Doctrinalmente, el élder Eyre enseña que saber quiénes somos cambia lo que hacemos, porque la identidad precede a la conducta. Si creemos que somos hijos de Dios, actuaremos como tales: con fe, dignidad y esperanza.
El mensaje del élder Eyre es una invitación a mirar al cielo y recordar de dónde venimos y a quién pertenecemos. Cuando el mundo intenta definirnos por nuestras heridas, por nuestro pasado o por nuestras limitaciones, el Señor susurra la verdad que eclipsa toda etiqueta:
“Eres mi hijo, mi hija. Yo te amo. Ven a casa.”

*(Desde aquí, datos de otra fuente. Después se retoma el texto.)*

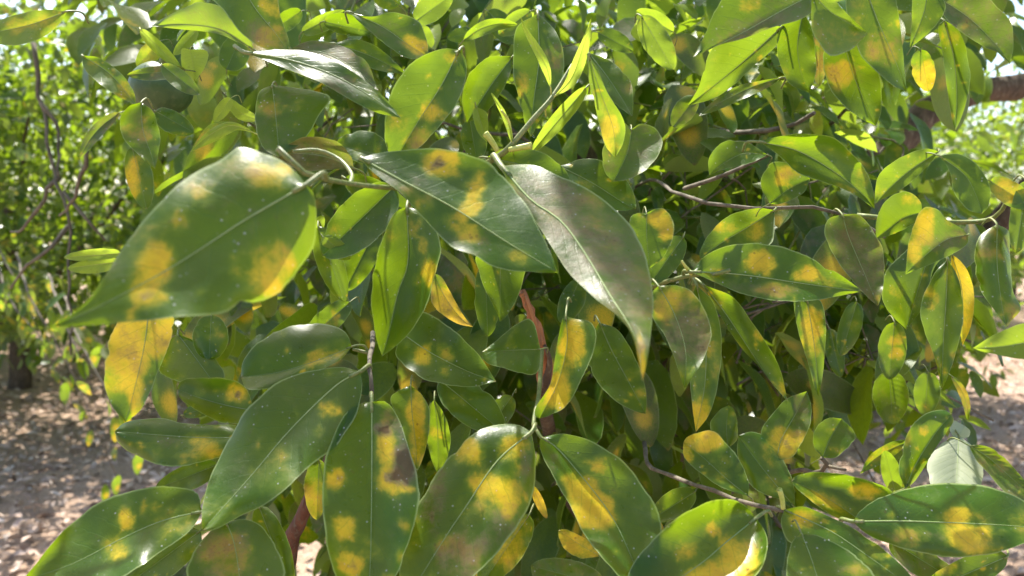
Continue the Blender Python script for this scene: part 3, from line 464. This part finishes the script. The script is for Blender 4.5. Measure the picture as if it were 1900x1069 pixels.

Saber quiénes somos realmente no elimina los desafíos, pero cambia completamente nuestra forma de enfrentarlos. La oración nos acerca al Padre; el conocimiento personal de Cristo nos llena de redención y confianza; y esa combinación nos permite resistir, servir y amar con poder celestial.
Cada vez que pronunciamos las palabras “Soy un hijo de Dios”, declaramos nuestro origen, nuestro propósito y nuestro destino. Es una afirmación de fe, una promesa y una identidad eterna.
Y cuando esa verdad se asienta en el corazón, no solo cambia lo que creemos: cambia quiénes somos y en quiénes llegamos a convertirnos.